Data extracted from a collection

----------

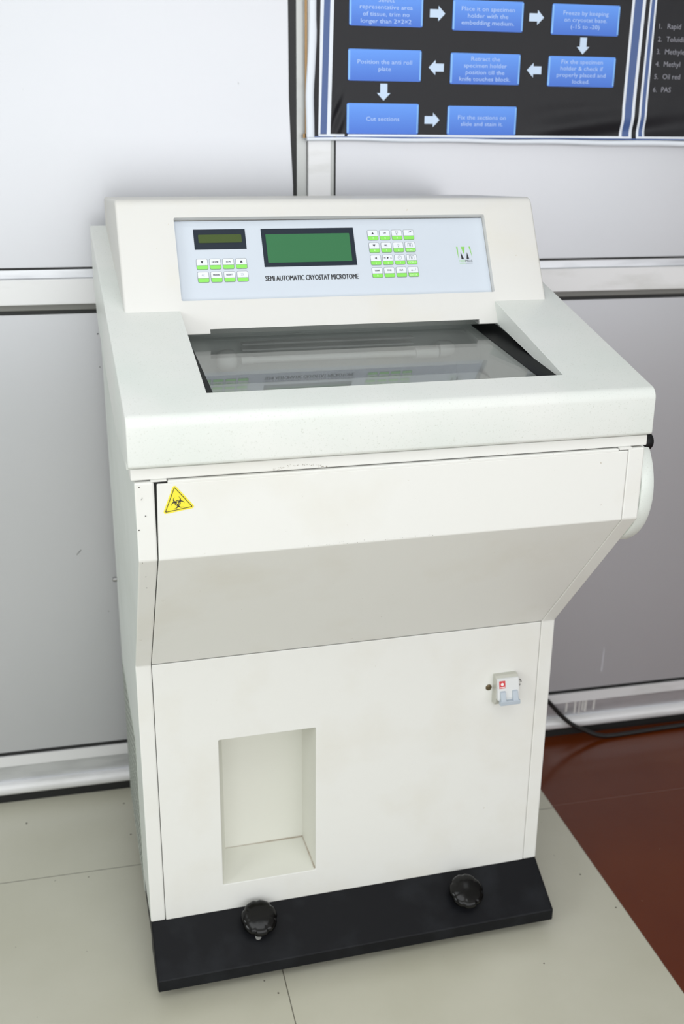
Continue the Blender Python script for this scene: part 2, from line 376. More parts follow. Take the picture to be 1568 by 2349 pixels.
# small dark specks lying on the beige floor
bm = bmesh.new()
for x, y, s_ in ((-.227, .4586, .0030), (-.0298, .4865, .0022), (-.0205, .3758, .0022), (-.1054, .2594, .0016), (.1966, -.1081, .0022), (.1785, -.0762, .0018), (.8158, .0629, .0024), (.84, -.0384, .0022), (.6537, -.1413, .0016), (.213, -.12, .0016), (.155, -.2, .0018)):
    n = 8; ph = random.random()*6; A_ = [(x+s_*cos(ph+a*2*pi/n)*random.uniform(.6, 1), y+s_*sin(ph+a*2*pi/n)*random.uniform(.6, 1)) for a in range(n)]
    prism(bm, A_, 0, .0003, 0, 'z')
o = obj('floor_specks', bm, [mat('speck', (96, 90, 80), .8)]); o['kind'] = 'stuff'; o['label'] = 'scattered dark dirt specks on the beige floor'; o['category'] = 'dirt'

# power cable along the foot of the wall
bm = bmesh.new()
tube(bm, smoothpath([(.62, .4845, .30), (.68, .508, .300), (.76, .512, .27), (.86, .512, .195), (.938, .5157, .110), (.9705, .515, .0725), (1.0, .513, .0455), (1.035, .510, .0255), (1.07, .507, .0105), (1.12, .508, .0052), (1.3, .515, .0052), (1.7, .52, .0052), (2.2, .52, .0052)]), .0052)
o = obj('power_cable', bm, 'cable', smooth=60)
o['label'] = 'black power cable running from behind the machine down to the wall foot'; o['category'] = 'cable'

# ------------------------------------------------------------------ banner on the wall
ban = bpy.data.objects.new('wall_banner', None); C.objects.link(ban); ban.location = (0, 0, 0)
ban['label'] = 'black printed flex banner with blue flow chart boxes hung on the partition'; ban['category'] = 'banner'
YB = D-.015
def wave(x, z):
    t = max(0.0, min(1.0, (1.40-z)/.05))*max(0.0, min(1.0, (x-.785)/.08))
    a = .004*t*sin((z-1.33-.16*(x-.8))*95)*exp(-((x-.95)/.28)**2)
    t2 = max(0.0, min(1.0, (1.425-z)/.04))*max(0.0, min(1.0, (.450-x)/.012))*max(0.0, min(1.0, (x-.4195)/.008))
    a += .0022*t2*sin((z-1.9*(x-.42))*120)
    return a
def BF(x, z, h): return (x, YB-h-wave(x, z), z)
Z0b, Z1b, X0b, X1b = 1.3335, 2.05, .3885, 2.1
bm = bmesh.new()
xs = [X0b+(.42-X0b)*i/3 for i in range(3)]+[.42+.03*i/14 for i in range(14)]+[.45+(1.25-.45)*i/90 for i in range(90)]+[1.25+(X1b-1.25)*i/6 for i in range(7)]
zs = [Z0b+(1.43-Z0b)*i/36 for i in range(36)]+[1.43+(Z1b-1.43)*i/8 for i in range(9)]
V = [[bm.verts.new(BF(x, z, 0)) for z in zs] for x in xs]; V2 = None
for i in range(len(xs)-1):
    for j in range(len(zs)-1): bm.faces.new((V[i][j], V[i+1][j], V[i+1][j+1], V[i][j+1])).material_index = 0
h1, h2 = .0004, .0008
def strip(p, mi, h=h1): poly2(bm, p, BF, h, mi)
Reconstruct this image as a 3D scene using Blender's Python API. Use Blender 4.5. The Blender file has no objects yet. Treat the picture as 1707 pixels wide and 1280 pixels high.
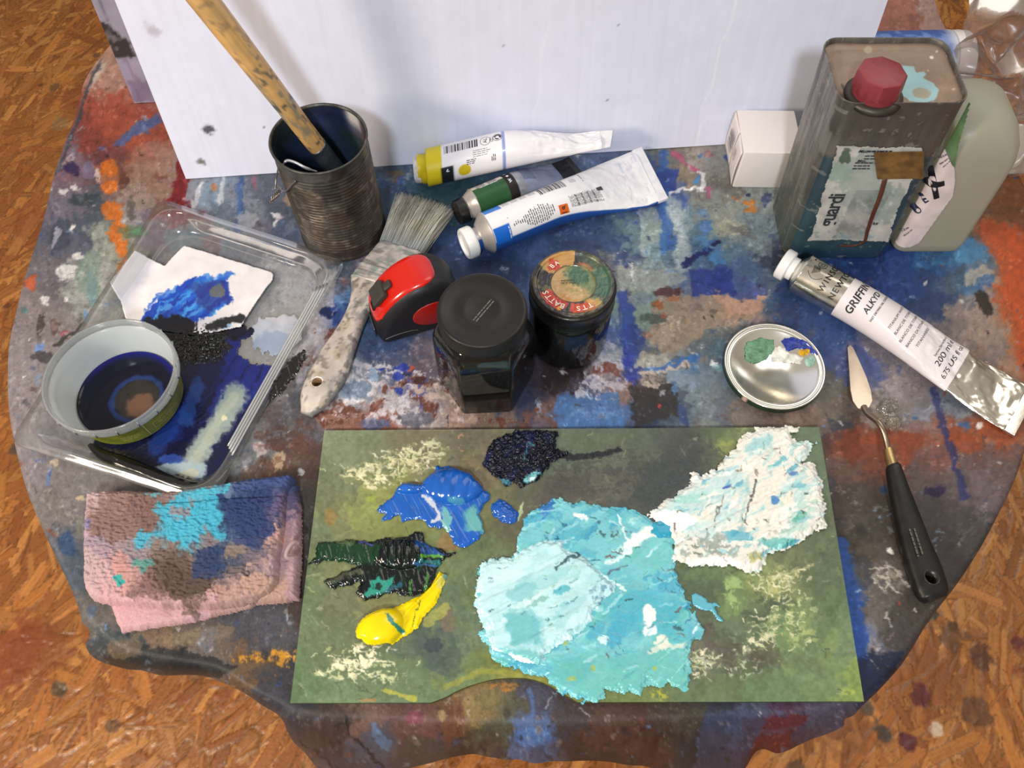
import bpy, bmesh, math, random
import numpy as np
from mathutils import Vector, Matrix

# ------------------------------------------------------------------ camera, world, lights, exposure
SC = bpy.context.scene
COL = SC.collection
PW, PH, FPX = 1707, 1280, 1320.0
PITCH = math.radians(61.0)
TZ = 0.60                      # table top height above the floor
CAMH = 0.55                    # camera above the table top

cam_d = bpy.data.cameras.new('camera')
cam = bpy.data.objects.new('camera', cam_d)
COL.objects.link(cam)
cam.location = (0, 0, TZ + CAMH)
cam.rotation_euler = (math.pi/2 - PITCH, 0, 0)
cam_d.sensor_width = 36.0
cam_d.lens = FPX/PW*36.0
cam_d.clip_start = 0.01
SC.camera = cam

w = bpy.data.worlds.new('world'); SC.world = w; w.use_nodes = True
bg = w.node_tree.nodes['Background']
# the lit room around: dim walls, brighter towards the ceiling
_tc = w.node_tree.nodes.new('ShaderNodeTexCoord'); _sx = w.node_tree.nodes.new('ShaderNodeSeparateXYZ'); _cr = w.node_tree.nodes.new('ShaderNodeValToRGB')
w.node_tree.links.new(_tc.outputs['Generated'], _sx.inputs[0]); w.node_tree.links.new(_sx.outputs['Z'], _cr.inputs[0]); w.node_tree.links.new(_cr.outputs[0], bg.inputs[0])
_cr.color_ramp.elements[0].position = .05; _cr.color_ramp.elements[0].color = (.16, .13, .10, 1)
_cr.color_ramp.elements[1].position = .75; _cr.color_ramp.elements[1].color = (.46, .41, .35, 1)
bg.inputs[1].default_value = 1.0

def area(name, loc, target, size, power, col, sy=None):
    d = bpy.data.lights.new(name, 'AREA'); d.energy = power; d.color = col; d.size = size
    if sy: d.shape = 'RECTANGLE'; d.size_y = sy
    o = bpy.data.objects.new(name, d); COL.objects.link(o); o.location = loc
    o.rotation_euler = (Vector(target)-Vector(loc)).to_track_quat('-Z', 'Y').to_euler()
    return o
area('ceiling_lamp_front', (-0.20, -1.25, TZ+1.75), (0, .4, TZ), 0.20, 26, (0.86, 0.93, 1.0))
area('lamp_left', (-1.12, -0.40, TZ+.80), (-.4, .25, TZ-.4), 0.30, 16.5, (1.0, 0.84, 0.66))
area('lid_reflection_panel', (0.95, 1.40, TZ+1.85), (.2, .32, TZ), 1.5, 14, (1.0, 0.95, 0.86))  # added panel, placed so the silver lid mirrors something bright

SC.view_settings.view_transform = 'Standard'
SC.view_settings.look = 'None'
SC.view_settings.gamma = 1.0
SC.view_settings.use_curve_mapping = False
SC.view_settings.exposure = 0.12

# ------------------------------------------------------------------ projection helpers (metres <-> photo measurements)
_fw = np.array([0, math.cos(PITCH), -math.sin(PITCH)])
_up = np.array([0, math.sin(PITCH), math.cos(PITCH)])
_c = np.array([0, 0, TZ+CAMH])
def ray(x, y):
    return _fw + np.array([1., 0, 0])*((x-853.5)/FPX) + _up*((640-y)/FPX)
def at(x, y, z=0.0):
    """world point at height z above the table top that is measured at photo pixel x, y"""
    d = ray(x, y); return _c + d*((TZ+z-_c[2])/d[2])
def atplane(x, y, p0, n):
    d = ray(x, y); return _c + d*(((np.asarray(p0)-_c)@n)/(d@n))
def proj(P):
    P = np.asarray(P, float)-_c; ww = P@_fw
    return np.stack([853.5+FPX*P[..., 0]/ww, 640-FPX*(P@_up)/ww], -1)

# ------------------------------------------------------------------ noise
_rng = np.random.RandomState(7)
_tab = _rng.rand(512, 512).astype(np.float32)
def vn(x, y, seed=0):
    x = np.asarray(x, np.float32)+seed*37.7; y = np.asarray(y, np.float32)+seed*91.3
    xi = np.floor(x).astype(np.int32); yi = np.floor(y).astype(np.int32)
    fx = x-xi; fy = y-yi
    fx = fx*fx*(3-2*fx); fy = fy*fy*(3-2*fy)
    a = _tab[yi & 511, xi & 511]; b = _tab[yi & 511, (xi+1) & 511]
    c = _tab[(yi+1) & 511, xi & 511]; d = _tab[(yi+1) & 511, (xi+1) & 511]
    return (a+(b-a)*fx)*(1-fy)+(c+(d-c)*fx)*fy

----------

[Task description] Pictures stay out; reproduce every line of the records exactly.

[Response to the exercise]
Continue the Blender Python script for this scene: part 2, from line 376. More parts follow. Take the picture to be 1568 by 2349 pixels.
# small dark specks lying on the beige floor
bm = bmesh.new()
for x, y, s_ in ((-.227, .4586, .0030), (-.0298, .4865, .0022), (-.0205, .3758, .0022), (-.1054, .2594, .0016), (.1966, -.1081, .0022), (.1785, -.0762, .0018), (.8158, .0629, .0024), (.84, -.0384, .0022), (.6537, -.1413, .0016), (.213, -.12, .0016), (.155, -.2, .0018)):
    n = 8; ph = random.random()*6; A_ = [(x+s_*cos(ph+a*2*pi/n)*random.uniform(.6, 1), y+s_*sin(ph+a*2*pi/n)*random.uniform(.6, 1)) for a in range(n)]
    prism(bm, A_, 0, .0003, 0, 'z')
o = obj('floor_specks', bm, [mat('speck', (96, 90, 80), .8)]); o['kind'] = 'stuff'; o['label'] = 'scattered dark dirt specks on the beige floor'; o['category'] = 'dirt'

# power cable along the foot of the wall
bm = bmesh.new()
tube(bm, smoothpath([(.62, .4845, .30), (.68, .508, .300), (.76, .512, .27), (.86, .512, .195), (.938, .5157, .110), (.9705, .515, .0725), (1.0, .513, .0455), (1.035, .510, .0255), (1.07, .507, .0105), (1.12, .508, .0052), (1.3, .515, .0052), (1.7, .52, .0052), (2.2, .52, .0052)]), .0052)
o = obj('power_cable', bm, 'cable', smooth=60)
o['label'] = 'black power cable running from behind the machine down to the wall foot'; o['category'] = 'cable'

# ------------------------------------------------------------------ banner on the wall
ban = bpy.data.objects.new('wall_banner', None); C.objects.link(ban); ban.location = (0, 0, 0)
ban['label'] = 'black printed flex banner with blue flow chart boxes hung on the partition'; ban['category'] = 'banner'
YB = D-.015
def wave(x, z):
    t = max(0.0, min(1.0, (1.40-z)/.05))*max(0.0, min(1.0, (x-.785)/.08))
    a = .004*t*sin((z-1.33-.16*(x-.8))*95)*exp(-((x-.95)/.28)**2)
    t2 = max(0.0, min(1.0, (1.425-z)/.04))*max(0.0, min(1.0, (.450-x)/.012))*max(0.0, min(1.0, (x-.4195)/.008))
    a += .0022*t2*sin((z-1.9*(x-.42))*120)
    return a
def BF(x, z, h): return (x, YB-h-wave(x, z), z)
Z0b, Z1b, X0b, X1b = 1.3335, 2.05, .3885, 2.1
bm = bmesh.new()
xs = [X0b+(.42-X0b)*i/3 for i in range(3)]+[.42+.03*i/14 for i in range(14)]+[.45+(1.25-.45)*i/90 for i in range(90)]+[1.25+(X1b-1.25)*i/6 for i in range(7)]
zs = [Z0b+(1.43-Z0b)*i/36 for i in range(36)]+[1.43+(Z1b-1.43)*i/8 for i in range(9)]
V = [[bm.verts.new(BF(x, z, 0)) for z in zs] for x in xs]; V2 = None
for i in range(len(xs)-1):
    for j in range(len(zs)-1): bm.faces.new((V[i][j], V[i+1][j], V[i+1][j+1], V[i][j+1])).material_index = 0
h1, h2 = .0004, .0008
def strip(p, mi, h=h1): poly2(bm, p, BF, h, mi)
Reconstruct this image as a 3D scene using Blender's Python API. Use Blender 4.5. The Blender file has no objects yet. Treat the picture as 1707 pixels wide and 1280 pixels high.
import bpy, bmesh, math, random
import numpy as np
from mathutils import Vector, Matrix

# ------------------------------------------------------------------ camera, world, lights, exposure
SC = bpy.context.scene
COL = SC.collection
PW, PH, FPX = 1707, 1280, 1320.0
PITCH = math.radians(61.0)
TZ = 0.60                      # table top height above the floor
CAMH = 0.55                    # camera above the table top

cam_d = bpy.data.cameras.new('camera')
cam = bpy.data.objects.new('camera', cam_d)
COL.objects.link(cam)
cam.location = (0, 0, TZ + CAMH)
cam.rotation_euler = (math.pi/2 - PITCH, 0, 0)
cam_d.sensor_width = 36.0
cam_d.lens = FPX/PW*36.0
cam_d.clip_start = 0.01
SC.camera = cam

w = bpy.data.worlds.new('world'); SC.world = w; w.use_nodes = True
bg = w.node_tree.nodes['Background']
# the lit room around: dim walls, brighter towards the ceiling
_tc = w.node_tree.nodes.new('ShaderNodeTexCoord'); _sx = w.node_tree.nodes.new('ShaderNodeSeparateXYZ'); _cr = w.node_tree.nodes.new('ShaderNodeValToRGB')
w.node_tree.links.new(_tc.outputs['Generated'], _sx.inputs[0]); w.node_tree.links.new(_sx.outputs['Z'], _cr.inputs[0]); w.node_tree.links.new(_cr.outputs[0], bg.inputs[0])
_cr.color_ramp.elements[0].position = .05; _cr.color_ramp.elements[0].color = (.16, .13, .10, 1)
_cr.color_ramp.elements[1].position = .75; _cr.color_ramp.elements[1].color = (.46, .41, .35, 1)
bg.inputs[1].default_value = 1.0

def area(name, loc, target, size, power, col, sy=None):
    d = bpy.data.lights.new(name, 'AREA'); d.energy = power; d.color = col; d.size = size
    if sy: d.shape = 'RECTANGLE'; d.size_y = sy
    o = bpy.data.objects.new(name, d); COL.objects.link(o); o.location = loc
    o.rotation_euler = (Vector(target)-Vector(loc)).to_track_quat('-Z', 'Y').to_euler()
    return o
area('ceiling_lamp_front', (-0.20, -1.25, TZ+1.75), (0, .4, TZ), 0.20, 26, (0.86, 0.93, 1.0))
area('lamp_left', (-1.12, -0.40, TZ+.80), (-.4, .25, TZ-.4), 0.30, 16.5, (1.0, 0.84, 0.66))
area('lid_reflection_panel', (0.95, 1.40, TZ+1.85), (.2, .32, TZ), 1.5, 14, (1.0, 0.95, 0.86))  # added panel, placed so the silver lid mirrors something bright

SC.view_settings.view_transform = 'Standard'
SC.view_settings.look = 'None'
SC.view_settings.gamma = 1.0
SC.view_settings.use_curve_mapping = False
SC.view_settings.exposure = 0.12

# ------------------------------------------------------------------ projection helpers (metres <-> photo measurements)
_fw = np.array([0, math.cos(PITCH), -math.sin(PITCH)])
_up = np.array([0, math.sin(PITCH), math.cos(PITCH)])
_c = np.array([0, 0, TZ+CAMH])
def ray(x, y):
    return _fw + np.array([1., 0, 0])*((x-853.5)/FPX) + _up*((640-y)/FPX)
def at(x, y, z=0.0):
    """world point at height z above the table top that is measured at photo pixel x, y"""
    d = ray(x, y); return _c + d*((TZ+z-_c[2])/d[2])
def atplane(x, y, p0, n):
    d = ray(x, y); return _c + d*(((np.asarray(p0)-_c)@n)/(d@n))
def proj(P):
    P = np.asarray(P, float)-_c; ww = P@_fw
    return np.stack([853.5+FPX*P[..., 0]/ww, 640-FPX*(P@_up)/ww], -1)

# ------------------------------------------------------------------ noise
_rng = np.random.RandomState(7)
_tab = _rng.rand(512, 512).astype(np.float32)
def vn(x, y, seed=0):
    x = np.asarray(x, np.float32)+seed*37.7; y = np.asarray(y, np.float32)+seed*91.3
    xi = np.floor(x).astype(np.int32); yi = np.floor(y).astype(np.int32)
    fx = x-xi; fy = y-yi
    fx = fx*fx*(3-2*fx); fy = fy*fy*(3-2*fy)
    a = _tab[yi & 511, xi & 511]; b = _tab[yi & 511, (xi+1) & 511]
    c = _tab[(yi+1) & 511, xi & 511]; d = _tab[(yi+1) & 511, (xi+1) & 511]
    return (a+(b-a)*fx)*(1-fy)+(c+(d-c)*fx)*fy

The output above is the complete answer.